In terms of social status, a significant negative association with job satisfaction was observed. All categories of this variable have negative coefficients in the model corresponding odds that are significantly less than 1. Given all the other variables in the model held constant, smaller odds ratio in all analysis suggested that these characteristics are associated with being in lower level of satisfaction categories rather than in higher category. This implies that a considerable decline in respect in the society (low stature) for agricultural professionals causing job dissatisfaction and forcing professionals to look for other career opportunity. In line with this finding, "Ref. [25]" noted that the involvement of extension workers in non-extension activities led to the undermining of their credibility and reputation whereby many people tended to view them as government prolocutors rather than facilitators of agricultural development endeavors.

The presence of fair promotion policy (advancement) in the organization has positively and significantly associated with the level of job satisfaction. Given all variables in the model held constant, odd ratio with value more than one in the first analysis suggesting that DAs are more likely to be in the highest level of job satisfaction category. This implies that a better and fairer promotion policy can be a driving force for positive job satisfaction. However, there is no difference in the likelihood of being at or above satisfaction category 2, because these categories are not statistically significant. In line with this finding, "Ref. [23]" revealed that staff promotion has a significant and positive influence on agricultural extension workers job satisfaction. In the finding, it was noted that regular promotion of agricultural extension workers implies increased motivation to carry out the appropriate tasks more accurately, which is as a driving force to improving performance in their agricultural extension work thereby deriving higher satisfaction in the job [23]. Another finding "Ref. [7]" also revealed that policy environment of Extension organization has a positive and significant impact on work motivation of DAs, which positively impact on their job satisfaction.

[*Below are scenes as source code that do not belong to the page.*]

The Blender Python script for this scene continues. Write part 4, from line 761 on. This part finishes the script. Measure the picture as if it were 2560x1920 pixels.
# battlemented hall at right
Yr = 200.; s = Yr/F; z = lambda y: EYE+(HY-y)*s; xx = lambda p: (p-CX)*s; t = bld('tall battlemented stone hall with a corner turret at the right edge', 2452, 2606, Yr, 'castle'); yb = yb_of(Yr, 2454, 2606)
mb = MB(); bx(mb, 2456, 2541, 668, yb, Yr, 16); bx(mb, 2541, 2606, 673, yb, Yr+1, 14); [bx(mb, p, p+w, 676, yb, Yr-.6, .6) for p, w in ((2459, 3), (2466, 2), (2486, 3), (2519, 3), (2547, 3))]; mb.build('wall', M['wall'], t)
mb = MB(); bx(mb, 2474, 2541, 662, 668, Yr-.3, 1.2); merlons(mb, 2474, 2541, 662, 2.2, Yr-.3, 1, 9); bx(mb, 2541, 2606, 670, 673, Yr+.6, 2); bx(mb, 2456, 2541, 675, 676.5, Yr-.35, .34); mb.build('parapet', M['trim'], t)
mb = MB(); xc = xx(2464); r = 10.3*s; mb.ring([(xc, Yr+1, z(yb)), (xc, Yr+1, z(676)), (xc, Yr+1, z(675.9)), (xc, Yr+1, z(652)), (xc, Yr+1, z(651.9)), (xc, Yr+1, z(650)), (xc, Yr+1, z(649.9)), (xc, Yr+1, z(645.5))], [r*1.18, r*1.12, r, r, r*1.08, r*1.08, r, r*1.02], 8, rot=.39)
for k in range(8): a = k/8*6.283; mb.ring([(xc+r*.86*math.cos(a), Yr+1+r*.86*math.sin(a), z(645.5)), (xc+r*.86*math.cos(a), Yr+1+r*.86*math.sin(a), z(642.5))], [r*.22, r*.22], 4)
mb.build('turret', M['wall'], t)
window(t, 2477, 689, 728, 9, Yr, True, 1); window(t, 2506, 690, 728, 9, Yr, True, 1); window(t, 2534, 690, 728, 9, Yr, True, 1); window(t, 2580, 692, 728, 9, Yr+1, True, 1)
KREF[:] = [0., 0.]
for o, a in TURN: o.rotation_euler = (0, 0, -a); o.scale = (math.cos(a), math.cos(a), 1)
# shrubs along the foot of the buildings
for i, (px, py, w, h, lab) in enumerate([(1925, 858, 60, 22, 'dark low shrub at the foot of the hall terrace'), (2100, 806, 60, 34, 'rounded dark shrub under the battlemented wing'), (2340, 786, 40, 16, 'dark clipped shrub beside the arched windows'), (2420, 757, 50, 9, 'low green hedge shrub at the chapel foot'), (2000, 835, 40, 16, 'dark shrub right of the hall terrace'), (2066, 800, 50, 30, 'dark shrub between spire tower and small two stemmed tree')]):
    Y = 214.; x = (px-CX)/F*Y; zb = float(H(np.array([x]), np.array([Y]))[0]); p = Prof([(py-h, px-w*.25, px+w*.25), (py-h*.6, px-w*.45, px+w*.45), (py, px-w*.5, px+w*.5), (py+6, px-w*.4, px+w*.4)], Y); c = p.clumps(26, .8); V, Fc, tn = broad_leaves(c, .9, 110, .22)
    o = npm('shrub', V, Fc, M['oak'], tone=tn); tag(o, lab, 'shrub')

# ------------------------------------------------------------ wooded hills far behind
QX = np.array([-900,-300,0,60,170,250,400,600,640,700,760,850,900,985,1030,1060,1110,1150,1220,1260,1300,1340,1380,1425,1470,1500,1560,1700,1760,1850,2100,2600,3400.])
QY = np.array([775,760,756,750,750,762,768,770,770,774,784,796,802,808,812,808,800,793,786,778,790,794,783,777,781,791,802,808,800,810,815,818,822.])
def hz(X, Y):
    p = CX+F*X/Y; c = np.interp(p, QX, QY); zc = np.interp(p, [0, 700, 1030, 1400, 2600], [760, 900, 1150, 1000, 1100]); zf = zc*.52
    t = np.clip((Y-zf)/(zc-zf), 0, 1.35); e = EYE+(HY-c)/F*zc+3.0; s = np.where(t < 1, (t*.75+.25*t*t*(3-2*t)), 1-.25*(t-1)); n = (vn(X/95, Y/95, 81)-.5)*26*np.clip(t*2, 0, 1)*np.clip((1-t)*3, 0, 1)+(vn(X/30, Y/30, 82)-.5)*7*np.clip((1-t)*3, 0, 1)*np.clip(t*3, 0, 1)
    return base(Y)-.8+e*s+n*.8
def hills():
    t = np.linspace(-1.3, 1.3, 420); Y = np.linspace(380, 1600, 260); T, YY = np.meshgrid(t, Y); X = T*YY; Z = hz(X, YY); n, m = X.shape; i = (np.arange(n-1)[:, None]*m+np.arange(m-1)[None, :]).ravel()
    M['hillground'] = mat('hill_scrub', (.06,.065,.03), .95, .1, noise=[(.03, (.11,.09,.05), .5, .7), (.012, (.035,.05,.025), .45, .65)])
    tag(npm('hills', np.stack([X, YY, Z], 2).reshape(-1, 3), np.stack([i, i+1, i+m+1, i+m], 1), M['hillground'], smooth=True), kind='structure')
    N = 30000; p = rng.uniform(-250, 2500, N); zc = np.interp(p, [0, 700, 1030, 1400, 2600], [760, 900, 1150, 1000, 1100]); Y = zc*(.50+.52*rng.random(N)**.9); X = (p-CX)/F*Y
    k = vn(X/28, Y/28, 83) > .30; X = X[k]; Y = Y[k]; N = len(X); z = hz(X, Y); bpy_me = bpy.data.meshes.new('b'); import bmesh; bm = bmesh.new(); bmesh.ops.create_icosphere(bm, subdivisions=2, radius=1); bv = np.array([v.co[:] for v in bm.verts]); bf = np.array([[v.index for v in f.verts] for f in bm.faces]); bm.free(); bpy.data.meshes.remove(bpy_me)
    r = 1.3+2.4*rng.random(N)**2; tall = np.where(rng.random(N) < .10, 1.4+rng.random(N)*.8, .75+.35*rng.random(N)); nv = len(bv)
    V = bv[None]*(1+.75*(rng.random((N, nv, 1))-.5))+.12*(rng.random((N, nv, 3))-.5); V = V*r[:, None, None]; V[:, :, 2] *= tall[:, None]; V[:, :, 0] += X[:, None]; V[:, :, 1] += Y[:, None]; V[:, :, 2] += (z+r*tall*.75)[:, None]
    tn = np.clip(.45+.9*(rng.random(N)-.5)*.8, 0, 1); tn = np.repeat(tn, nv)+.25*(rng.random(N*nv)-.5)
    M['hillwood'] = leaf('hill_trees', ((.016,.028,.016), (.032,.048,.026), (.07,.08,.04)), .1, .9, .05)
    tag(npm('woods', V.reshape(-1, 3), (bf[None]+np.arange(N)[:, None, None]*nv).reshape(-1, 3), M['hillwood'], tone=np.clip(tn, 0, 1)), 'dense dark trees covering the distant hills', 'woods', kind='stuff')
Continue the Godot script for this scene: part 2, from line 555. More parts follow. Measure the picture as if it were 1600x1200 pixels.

The presence of good relationship with co-workers in the organization has negatively associated with the level of job satisfaction. It was the relationship between DAs and their superiors, subordinates, colleagues and others which included quality of social life at work. All categories of this variable have negative coefficients in the model with corresponding odds that are less than 1. Given all variables in the model held constant, in the first analysis, odds ratio with value less than one suggesting that DAs are more likely to be in the lowest level of job satisfaction in terms of interpersonal relationship. This implies that unhealthy and strained relationship between co-workers can be the cause of job dissatisfaction. However, there is no difference in the likelihood of being at or above satisfaction category 2, because these categories are not statistically significant.

4. Conclusion and Recommendation

There search result revealed that the majority of agricultural extension workers were not satisfied with their job. Though DAs are the key agents of change to bring an improvement in the living standards of millions of farmers, their level of job satisfaction was affected by factors like extra work burden, extremely low salary, unfavorable work environment, poor social status, and poor interpersonal relationships with co-workers and supervisors. Their negative feelings about their job have been undoubtedly denting the effectiveness of extension service in the area. Therefore, the government and other stakeholders should emphasize on the causes of DAs job dissatisfaction and should strive to improve those problems by devising different package schemes like delegating specific responsibilities, devising different incentive packages, creating favorable physical environment, and improving interpersonal relationship with co-workers and supervisors.